The Merciless Jailer

Saturday morning, I’m the only one awake in the house. mmmmmm. Lying on the sofa with a book. My playlist in the background. What bliss!

I hear a bedroom door close and footsteps in the hall that I recognize as Natalie’s little pitter-patter.  Sleepy face looking at me tentatively. I raise the blanket to invite her in for a cuddle. More bliss! Hugs and cuddles with my girlie-girl. ahhhhhhhhhhhhhhhhhhhhhhhhhhhh! what a life!

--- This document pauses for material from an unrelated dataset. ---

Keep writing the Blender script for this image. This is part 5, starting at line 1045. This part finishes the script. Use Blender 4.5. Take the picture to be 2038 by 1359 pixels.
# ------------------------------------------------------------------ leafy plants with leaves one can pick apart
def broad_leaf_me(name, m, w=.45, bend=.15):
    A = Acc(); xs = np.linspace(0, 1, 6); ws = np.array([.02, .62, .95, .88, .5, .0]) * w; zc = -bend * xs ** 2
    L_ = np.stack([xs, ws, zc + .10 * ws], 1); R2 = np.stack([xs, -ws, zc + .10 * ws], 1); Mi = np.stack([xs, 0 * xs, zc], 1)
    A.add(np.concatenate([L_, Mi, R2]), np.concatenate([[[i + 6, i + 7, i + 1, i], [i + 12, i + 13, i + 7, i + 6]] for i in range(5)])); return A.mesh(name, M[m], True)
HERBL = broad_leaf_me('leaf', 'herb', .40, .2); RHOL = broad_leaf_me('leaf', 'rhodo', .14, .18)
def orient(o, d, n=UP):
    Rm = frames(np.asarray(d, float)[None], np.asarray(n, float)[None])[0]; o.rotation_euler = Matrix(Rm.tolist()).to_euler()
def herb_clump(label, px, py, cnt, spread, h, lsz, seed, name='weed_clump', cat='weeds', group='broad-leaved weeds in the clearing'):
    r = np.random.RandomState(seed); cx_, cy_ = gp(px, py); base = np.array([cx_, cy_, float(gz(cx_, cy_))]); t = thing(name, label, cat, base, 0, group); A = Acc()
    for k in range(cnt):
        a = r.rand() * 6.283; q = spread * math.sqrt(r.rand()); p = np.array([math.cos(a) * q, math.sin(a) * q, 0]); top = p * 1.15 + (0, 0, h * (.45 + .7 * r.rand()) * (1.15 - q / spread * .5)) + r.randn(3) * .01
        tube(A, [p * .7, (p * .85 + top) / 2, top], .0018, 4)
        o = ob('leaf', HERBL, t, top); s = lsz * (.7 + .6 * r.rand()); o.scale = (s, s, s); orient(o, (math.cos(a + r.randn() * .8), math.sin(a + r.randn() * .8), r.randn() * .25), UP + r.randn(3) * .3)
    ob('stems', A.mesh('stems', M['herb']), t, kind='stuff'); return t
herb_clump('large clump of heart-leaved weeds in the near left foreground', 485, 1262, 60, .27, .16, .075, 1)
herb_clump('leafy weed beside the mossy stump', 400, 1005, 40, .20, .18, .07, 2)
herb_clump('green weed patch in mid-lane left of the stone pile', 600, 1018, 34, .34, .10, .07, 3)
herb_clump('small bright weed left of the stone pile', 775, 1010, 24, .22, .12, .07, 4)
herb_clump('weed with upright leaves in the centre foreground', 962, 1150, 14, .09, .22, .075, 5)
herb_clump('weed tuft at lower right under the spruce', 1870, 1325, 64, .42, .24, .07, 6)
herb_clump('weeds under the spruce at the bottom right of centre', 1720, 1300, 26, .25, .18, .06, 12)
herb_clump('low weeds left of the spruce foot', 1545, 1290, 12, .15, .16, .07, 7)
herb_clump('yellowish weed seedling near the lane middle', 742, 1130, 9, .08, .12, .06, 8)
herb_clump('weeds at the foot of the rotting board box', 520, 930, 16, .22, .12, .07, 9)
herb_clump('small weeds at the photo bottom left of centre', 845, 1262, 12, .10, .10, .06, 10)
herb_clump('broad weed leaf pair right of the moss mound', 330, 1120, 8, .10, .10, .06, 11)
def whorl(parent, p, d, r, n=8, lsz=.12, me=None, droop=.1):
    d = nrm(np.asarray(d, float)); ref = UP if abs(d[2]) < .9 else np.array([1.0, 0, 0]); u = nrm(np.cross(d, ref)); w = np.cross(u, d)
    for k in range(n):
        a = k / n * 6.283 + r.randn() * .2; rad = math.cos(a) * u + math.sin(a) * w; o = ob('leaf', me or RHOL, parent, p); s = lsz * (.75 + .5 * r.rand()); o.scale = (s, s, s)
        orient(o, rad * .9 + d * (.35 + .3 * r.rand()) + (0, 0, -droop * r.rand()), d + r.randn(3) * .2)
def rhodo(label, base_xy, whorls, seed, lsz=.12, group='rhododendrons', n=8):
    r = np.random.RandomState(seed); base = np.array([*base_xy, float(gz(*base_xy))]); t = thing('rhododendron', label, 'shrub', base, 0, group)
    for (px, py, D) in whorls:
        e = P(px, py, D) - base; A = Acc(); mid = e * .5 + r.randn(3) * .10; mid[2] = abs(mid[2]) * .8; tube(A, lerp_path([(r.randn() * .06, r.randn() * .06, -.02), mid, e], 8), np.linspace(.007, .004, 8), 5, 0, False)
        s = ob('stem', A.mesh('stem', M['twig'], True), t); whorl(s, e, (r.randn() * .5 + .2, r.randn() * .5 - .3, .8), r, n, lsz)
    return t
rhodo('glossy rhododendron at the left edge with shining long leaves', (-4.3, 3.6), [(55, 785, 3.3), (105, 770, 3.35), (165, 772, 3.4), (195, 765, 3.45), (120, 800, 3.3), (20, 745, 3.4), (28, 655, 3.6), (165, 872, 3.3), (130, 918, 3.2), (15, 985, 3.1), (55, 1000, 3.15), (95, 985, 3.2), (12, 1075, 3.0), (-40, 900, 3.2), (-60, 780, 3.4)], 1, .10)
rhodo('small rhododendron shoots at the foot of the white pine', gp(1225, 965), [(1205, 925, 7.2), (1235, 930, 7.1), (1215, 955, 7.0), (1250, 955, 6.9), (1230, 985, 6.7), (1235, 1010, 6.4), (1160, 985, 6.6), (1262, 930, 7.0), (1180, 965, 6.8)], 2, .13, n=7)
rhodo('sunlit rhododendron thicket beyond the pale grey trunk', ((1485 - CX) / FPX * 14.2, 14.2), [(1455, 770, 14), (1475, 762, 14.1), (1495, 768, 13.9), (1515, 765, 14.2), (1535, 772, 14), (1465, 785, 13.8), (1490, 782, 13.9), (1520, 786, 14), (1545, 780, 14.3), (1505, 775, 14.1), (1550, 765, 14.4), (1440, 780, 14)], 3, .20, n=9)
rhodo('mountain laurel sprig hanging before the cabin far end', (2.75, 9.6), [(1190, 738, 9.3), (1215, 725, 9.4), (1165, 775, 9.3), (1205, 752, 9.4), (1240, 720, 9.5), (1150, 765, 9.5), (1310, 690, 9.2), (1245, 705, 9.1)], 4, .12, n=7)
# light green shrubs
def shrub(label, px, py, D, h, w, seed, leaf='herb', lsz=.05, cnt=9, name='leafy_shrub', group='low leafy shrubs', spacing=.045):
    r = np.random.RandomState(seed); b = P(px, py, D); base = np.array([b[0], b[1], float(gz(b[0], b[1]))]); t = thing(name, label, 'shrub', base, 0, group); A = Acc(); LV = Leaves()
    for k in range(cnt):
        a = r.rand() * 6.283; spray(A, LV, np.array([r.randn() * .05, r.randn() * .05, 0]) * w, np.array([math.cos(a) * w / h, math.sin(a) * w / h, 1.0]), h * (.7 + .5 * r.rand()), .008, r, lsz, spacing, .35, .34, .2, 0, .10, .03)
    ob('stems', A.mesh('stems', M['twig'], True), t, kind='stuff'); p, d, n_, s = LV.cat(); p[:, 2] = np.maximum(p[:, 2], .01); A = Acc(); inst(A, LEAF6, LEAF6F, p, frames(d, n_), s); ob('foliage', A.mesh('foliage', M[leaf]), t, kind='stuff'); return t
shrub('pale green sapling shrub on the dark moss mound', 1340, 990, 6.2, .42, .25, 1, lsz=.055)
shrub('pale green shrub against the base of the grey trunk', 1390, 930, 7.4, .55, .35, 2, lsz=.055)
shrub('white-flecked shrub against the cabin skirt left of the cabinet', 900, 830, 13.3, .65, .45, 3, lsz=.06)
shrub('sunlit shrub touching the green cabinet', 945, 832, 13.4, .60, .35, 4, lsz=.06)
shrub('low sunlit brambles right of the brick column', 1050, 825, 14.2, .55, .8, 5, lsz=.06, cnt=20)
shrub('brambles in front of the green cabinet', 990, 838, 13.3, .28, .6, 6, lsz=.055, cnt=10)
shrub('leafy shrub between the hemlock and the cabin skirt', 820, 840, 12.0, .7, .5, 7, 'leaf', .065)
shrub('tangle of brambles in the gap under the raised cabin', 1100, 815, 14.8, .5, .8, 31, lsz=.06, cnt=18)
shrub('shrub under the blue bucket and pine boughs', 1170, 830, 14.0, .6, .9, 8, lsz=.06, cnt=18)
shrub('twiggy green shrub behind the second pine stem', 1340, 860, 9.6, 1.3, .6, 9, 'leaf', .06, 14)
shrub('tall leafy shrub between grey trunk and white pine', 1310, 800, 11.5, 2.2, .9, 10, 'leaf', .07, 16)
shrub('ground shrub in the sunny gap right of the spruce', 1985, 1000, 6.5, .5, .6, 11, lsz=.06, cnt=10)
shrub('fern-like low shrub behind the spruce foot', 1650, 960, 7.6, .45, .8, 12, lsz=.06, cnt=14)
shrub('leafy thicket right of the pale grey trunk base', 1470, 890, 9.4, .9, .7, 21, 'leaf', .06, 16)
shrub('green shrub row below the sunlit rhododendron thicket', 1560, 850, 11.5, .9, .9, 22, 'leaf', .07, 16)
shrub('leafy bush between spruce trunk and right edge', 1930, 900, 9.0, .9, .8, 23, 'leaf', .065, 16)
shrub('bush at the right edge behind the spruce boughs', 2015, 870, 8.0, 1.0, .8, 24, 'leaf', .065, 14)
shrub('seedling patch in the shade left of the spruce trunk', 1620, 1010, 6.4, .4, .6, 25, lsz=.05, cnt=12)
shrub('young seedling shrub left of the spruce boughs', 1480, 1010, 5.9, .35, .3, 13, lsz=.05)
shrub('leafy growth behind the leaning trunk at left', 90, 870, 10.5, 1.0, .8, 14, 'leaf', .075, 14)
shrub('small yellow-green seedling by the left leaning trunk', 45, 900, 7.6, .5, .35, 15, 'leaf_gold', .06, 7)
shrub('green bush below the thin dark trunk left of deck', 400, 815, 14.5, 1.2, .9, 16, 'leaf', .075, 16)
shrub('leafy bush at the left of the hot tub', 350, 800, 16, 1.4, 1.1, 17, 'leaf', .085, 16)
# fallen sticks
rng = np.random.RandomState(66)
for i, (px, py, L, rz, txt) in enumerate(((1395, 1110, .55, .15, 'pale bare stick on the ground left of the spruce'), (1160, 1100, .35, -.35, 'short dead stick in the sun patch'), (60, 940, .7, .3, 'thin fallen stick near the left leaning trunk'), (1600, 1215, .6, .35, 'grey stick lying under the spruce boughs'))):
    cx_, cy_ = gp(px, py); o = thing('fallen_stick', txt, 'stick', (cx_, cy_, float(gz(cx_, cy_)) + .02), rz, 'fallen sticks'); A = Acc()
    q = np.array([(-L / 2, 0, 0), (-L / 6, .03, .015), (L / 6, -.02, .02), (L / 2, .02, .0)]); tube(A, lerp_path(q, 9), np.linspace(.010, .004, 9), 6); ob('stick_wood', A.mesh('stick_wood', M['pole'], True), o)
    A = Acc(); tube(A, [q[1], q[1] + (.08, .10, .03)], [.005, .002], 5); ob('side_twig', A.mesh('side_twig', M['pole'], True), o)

Some hugging, tickling, talking, zrbting ensues.  Then she spies the dog and says, “no more of that Mom, I want to pet Tulip!  Tulip you are like a little round fuzzy donut!”  ???

Suddenly her alter ego, the Merciless Jailer, surfaces and covers my face with the blanket, saying “You are in jail!  Stay there and be quiet!”

Me:  You sure are bossy.

Jailer (in a rather proud-of-herself voice):  Yes, and demanding too.

No amount of bouncing, singing, crying, whining, asking questions or even begging for fresh air deters her from her Merciless Jailer stance.

Me:  What am I in jail for?

MJ: For being bad!

Finally she pulls back the blanket to give me some fresh air. The blanket pulls my hair down over my face and the Merciless Jailer says, “Your fur is all fuzzy.”   She pushes my “fur” off my face and stairs at my hairline. “Your hair is turning gray.”

Bliss interrupted.

Me:  You are brutal!

Jailer:  We don’t use that word.

Me:  Why not? What does it mean?

Jailer:  It is like being mean.

(She knew!)

I need to get devious in order to escape this 30+ minute prison that’s getting overpopulated: 5 care bears and Hello Kitty have joined me in the cell. I notice her mouth is dry…  a plan is hatched!  “You look thirsty,” I say.  “Yes I am.”  “Go get some ice water for yourself,” I say, thinking it will be my opportunity for escape!

Jailer:  You go get it for me.

That Merciless Jailer.  Even when escaping, she puts me to hard labor!